Asim Khan wrote:
> http://bdn.borland.com/article/0,1410,33303,00.html

I used to be a _HUGE_ Borland fan.  Used Turbo C and Turbo C++ back in 
the day and then got their Windows compilers.  However, I recently ran 
into a MAJOR problem with their Builder series and was forced to switch 
  compilers (the Builder 5 Enterprise compiler absolutely refused to 
build some 100% ANSI C++ code I wrote with no alternate way of writing 
it and it wasn't going to work under any newer Builder version, so I bit 
the bullet and switched).

Borland was famous back in the day for writing a C compiler that was 
solid, standards-compliant, created _very_ small executables, and was 
_blazing_ fast.  Even back then on those slower machines, you couldn't 
get your finger off the hotkey that compiled the code fast enough before 
it was done compiling.  With my Builder 5 experience, it was 
excruciatingly and painfully _slow_ waiting for it to finish even on my 
Dual PIII 500 PC - and is still sluggish on my hyperthreaded 3GHz Intel PC.

So, platitudes like "Borland is still committed to Delphi" or "Borland 
is still committed to Builder" these days are meaningless to me if I 
can't compile code that should compile according to the Standards 
specifications for C++ (for the latter) or if I can't get a reasonable 
level of support for Delphi Enterprise and especially if it takes 
forever (longer than 2 seconds) to build on modern CPUs.  I have a 
feeling that article was released in reply to "Spybot Search&Destroy"'s 
recent comments on their main website:

http://www.safer-networking.org/en/news/page-6.html
http://www.safer-networking.org/en/news/page-3.html

(Apparently the authors are so frustrated with Borland they are looking 
to switch to Lazarus...i.e. Open source Delphi)

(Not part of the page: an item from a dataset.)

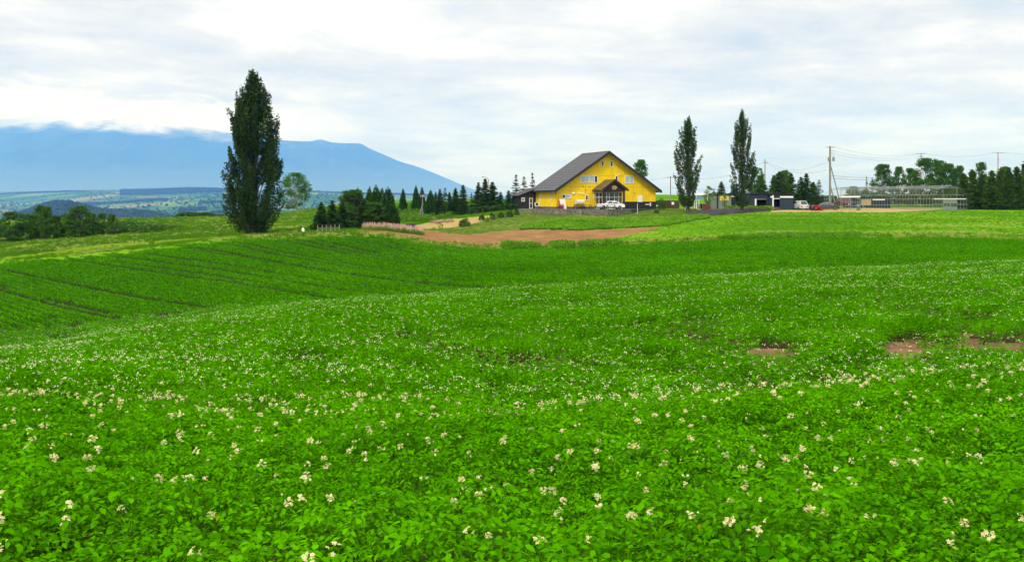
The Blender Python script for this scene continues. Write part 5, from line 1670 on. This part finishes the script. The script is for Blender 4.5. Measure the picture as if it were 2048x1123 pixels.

Back when Borland merged with Inprise (eons ago), I got the distinct 
feeling that something internally was going bad with the company.  The 
company hasn't been the same since.  It isn't so much that Borland 
doesn't update their software - it has to do more with the _quality_ of 
the updates.  The changes rarely address the serious issues that every 
serious user is _constantly_ hammering on about (bugs still exist in the 
latest Delphi that existed back in version 3).  When they are addressed, 
they are treated as "features" and a new version than a patch.  Some of 
you are probably wondering why I am on this list.  I'm not anti-Borland, 
I'm just not as big a fan as I used to be because I saw my favorite 
company slowly lose its ability to make a solid piece of software.